— SET PROBLEM —
Carry none of the pictures over; set down the material below exactly.

— Start INFORMATION PROVIDED —

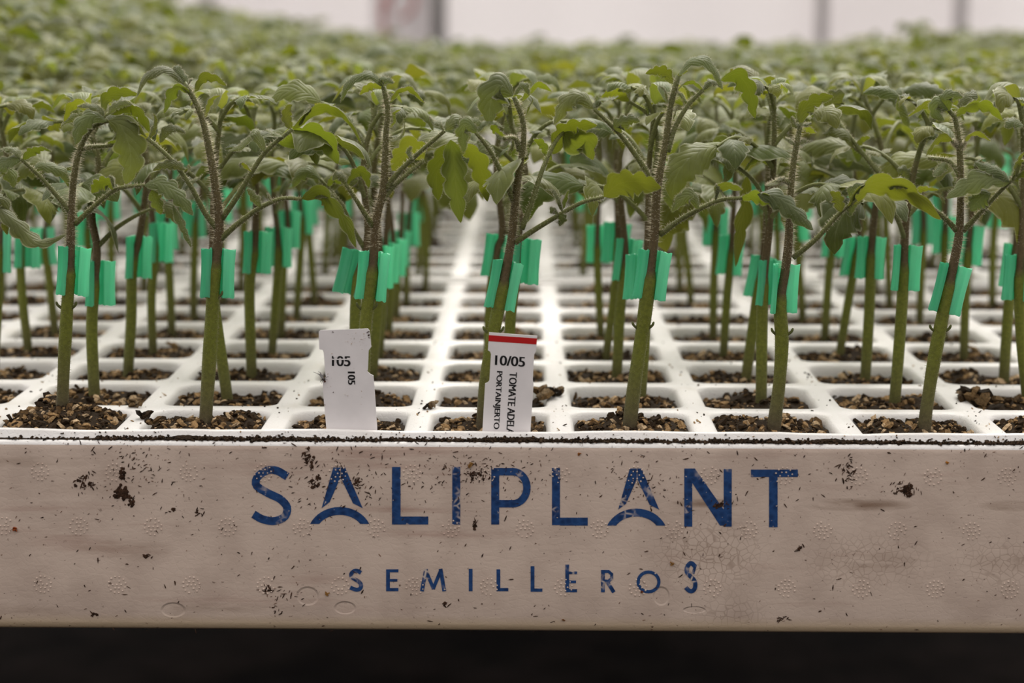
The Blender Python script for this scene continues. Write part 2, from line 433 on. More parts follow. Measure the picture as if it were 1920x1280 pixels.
for (x, y, rx, ry, amt, cr) in ((1610, 946, 110, 14, .85, 0), (1335, 943, 80, 10, .8, 0), (1330, 1040, 95, 28, .18, .55), (1625, 1052, 110, 22, .35, .4), (1900, 948, 70, 12, .6, 0),
                                (1880, 1055, 80, 20, .35, .4), (190, 905, 150, 30, .20, 0), (230, 1030, 110, 26, .25, 0), (60, 865, 160, 12, .30, 0), (430, 1140, 170, 12, .30, 0), (50, 1145, 120, 16, .3, 0), (1370, 1160, 60, 20, .1, .4)):
    a = fpx(x, y); blots.append((a[0], a[1], rx * .000181, ry * .000181, amt, cr))
dents = []
for (x, y, rx, ry) in ((577, 1117, 22, 19), (325, 1143, 24, 15), (647, 1139, 21, 13), (1240, 1117, 16, 19), (1302, 1143, 22, 7)):
    a = fpx(x, y); dents.append((a[0], a[1], rx * .000181, ry * .000181))
M_face = eps_material('soiled_foam_face', True, blots, dents)
tray = empty('seedling_tray', (0, 0, 0))
tag(tray, 'white foam seedling tray with blue lettering on its soiled front face', 'seedling tray')
body = tray_mesh(True).build('tray_body', [M_eps, M_face], tray)
back_mesh = tray_mesh(False).data('tray_body', [M_eps, M_face])
TRAYS = []                                     # (offset x, offset y) of every tray behind the front one
names = {1: 'second', 2: 'third', 3: 'fourth', 4: 'fifth'}
for ty in range(0, 5):
    for tx in (-1, 0, 1):
        if ty == 0 and tx == 0: continue
        if ty == 0: continue                   # the front one's neighbours are wholly outside the picture
        o = bpy.data.objects.new('seedling_tray', None); COL.objects.link(o); o.location = (tx * (TW + .003), ty * (TD + .003), 0)
        b_ = bpy.data.objects.new('tray_body', back_mesh); COL.objects.link(b_); b_.parent = o
        where = {0: 'straight behind the lettered tray', -1: 'on the left side', 1: 'on the right side'}[tx]
        tag(o, 'white foam seedling tray, %s row of trays back, %s' % (names[ty], where), 'seedling tray', 'seedling trays behind the front one')
        TRAYS.append((tx, ty, o.location.x, o.location.y))

# printed lettering on the face: strokes in the photograph's pixels laid on the plane of the face
LIFT = [0]
def stroke(mb, pts, wpx, closed=False, n=None, Y=-.00012):
    LIFT[0] = (LIFT[0] + 1) % 6; Y = Y - .000012 * LIFT[0]      # overlapping strokes never share a plane
    p = np.array(pts, float)
    if n: p = np.array(spline([(a, b, 0) for a, b in pts], n))[:, :2]
    t = np.gradient(p, axis=0)
    if closed: t = (np.roll(p, -1, 0) - np.roll(p, 1, 0))
    t /= np.linalg.norm(t, axis=1)[:, None] + 1e-9; nn = np.stack([-t[:, 1], t[:, 0]], 1)
    a = p + nn * wpx / 2; b = p - nn * wpx / 2; k = len(p); V = []
    for q in range(k): V += [unproj(*a[q], Y), unproj(*b[q], Y), unproj(*a[q], .0001), unproj(*b[q], .0001)]
    F = []; rng_ = range(k if closed else k - 1)
    for q in rng_:
        r = (q + 1) % k
        F += [(4 * q, 4 * q + 1, 4 * r + 1, 4 * r), (4 * q, 4 * r, 4 * r + 2, 4 * q + 2), (4 * q + 1, 4 * q + 3, 4 * r + 3, 4 * r + 1)]
    mb.add(V, F, (.02, .06, .2))
def poly(mb, pts, Y=-.00012, back=.0001):
    k = len(pts); V = [unproj(x, y, Y) for x, y in pts] + [unproj(x, y, back) for x, y in pts]
    mb.add(V, [tuple(range(k))] + [(q, (q + 1) % k, k + (q + 1) % k, k + q) for q in range(k)], (.02, .06, .2))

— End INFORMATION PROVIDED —

— ANSWER TO THE PROBLEM —
The Blender Python script for this scene continues. Write part 2, from line 433 on. More parts follow. Measure the picture as if it were 1920x1280 pixels.
for (x, y, rx, ry, amt, cr) in ((1610, 946, 110, 14, .85, 0), (1335, 943, 80, 10, .8, 0), (1330, 1040, 95, 28, .18, .55), (1625, 1052, 110, 22, .35, .4), (1900, 948, 70, 12, .6, 0),
                                (1880, 1055, 80, 20, .35, .4), (190, 905, 150, 30, .20, 0), (230, 1030, 110, 26, .25, 0), (60, 865, 160, 12, .30, 0), (430, 1140, 170, 12, .30, 0), (50, 1145, 120, 16, .3, 0), (1370, 1160, 60, 20, .1, .4)):
    a = fpx(x, y); blots.append((a[0], a[1], rx * .000181, ry * .000181, amt, cr))
dents = []
for (x, y, rx, ry) in ((577, 1117, 22, 19), (325, 1143, 24, 15), (647, 1139, 21, 13), (1240, 1117, 16, 19), (1302, 1143, 22, 7)):
    a = fpx(x, y); dents.append((a[0], a[1], rx * .000181, ry * .000181))
M_face = eps_material('soiled_foam_face', True, blots, dents)
tray = empty('seedling_tray', (0, 0, 0))
tag(tray, 'white foam seedling tray with blue lettering on its soiled front face', 'seedling tray')
body = tray_mesh(True).build('tray_body', [M_eps, M_face], tray)
back_mesh = tray_mesh(False).data('tray_body', [M_eps, M_face])
TRAYS = []                                     # (offset x, offset y) of every tray behind the front one
names = {1: 'second', 2: 'third', 3: 'fourth', 4: 'fifth'}
for ty in range(0, 5):
    for tx in (-1, 0, 1):
        if ty == 0 and tx == 0: continue
        if ty == 0: continue                   # the front one's neighbours are wholly outside the picture
        o = bpy.data.objects.new('seedling_tray', None); COL.objects.link(o); o.location = (tx * (TW + .003), ty * (TD + .003), 0)
        b_ = bpy.data.objects.new('tray_body', back_mesh); COL.objects.link(b_); b_.parent = o
        where = {0: 'straight behind the lettered tray', -1: 'on the left side', 1: 'on the right side'}[tx]
        tag(o, 'white foam seedling tray, %s row of trays back, %s' % (names[ty], where), 'seedling tray', 'seedling trays behind the front one')
        TRAYS.append((tx, ty, o.location.x, o.location.y))

# printed lettering on the face: strokes in the photograph's pixels laid on the plane of the face
LIFT = [0]
def stroke(mb, pts, wpx, closed=False, n=None, Y=-.00012):
    LIFT[0] = (LIFT[0] + 1) % 6; Y = Y - .000012 * LIFT[0]      # overlapping strokes never share a plane
    p = np.array(pts, float)
    if n: p = np.array(spline([(a, b, 0) for a, b in pts], n))[:, :2]
    t = np.gradient(p, axis=0)
    if closed: t = (np.roll(p, -1, 0) - np.roll(p, 1, 0))
    t /= np.linalg.norm(t, axis=1)[:, None] + 1e-9; nn = np.stack([-t[:, 1], t[:, 0]], 1)
    a = p + nn * wpx / 2; b = p - nn * wpx / 2; k = len(p); V = []
    for q in range(k): V += [unproj(*a[q], Y), unproj(*b[q], Y), unproj(*a[q], .0001), unproj(*b[q], .0001)]
    F = []; rng_ = range(k if closed else k - 1)
    for q in rng_:
        r = (q + 1) % k
        F += [(4 * q, 4 * q + 1, 4 * r + 1, 4 * r), (4 * q, 4 * r, 4 * r + 2, 4 * q + 2), (4 * q + 1, 4 * q + 3, 4 * r + 3, 4 * r + 1)]
    mb.add(V, F, (.02, .06, .2))
def poly(mb, pts, Y=-.00012, back=.0001):
    k = len(pts); V = [unproj(x, y, Y) for x, y in pts] + [unproj(x, y, back) for x, y in pts]
    mb.add(V, [tuple(range(k))] + [(q, (q + 1) % k, k + (q + 1) % k, k + q) for q in range(k)], (.02, .06, .2))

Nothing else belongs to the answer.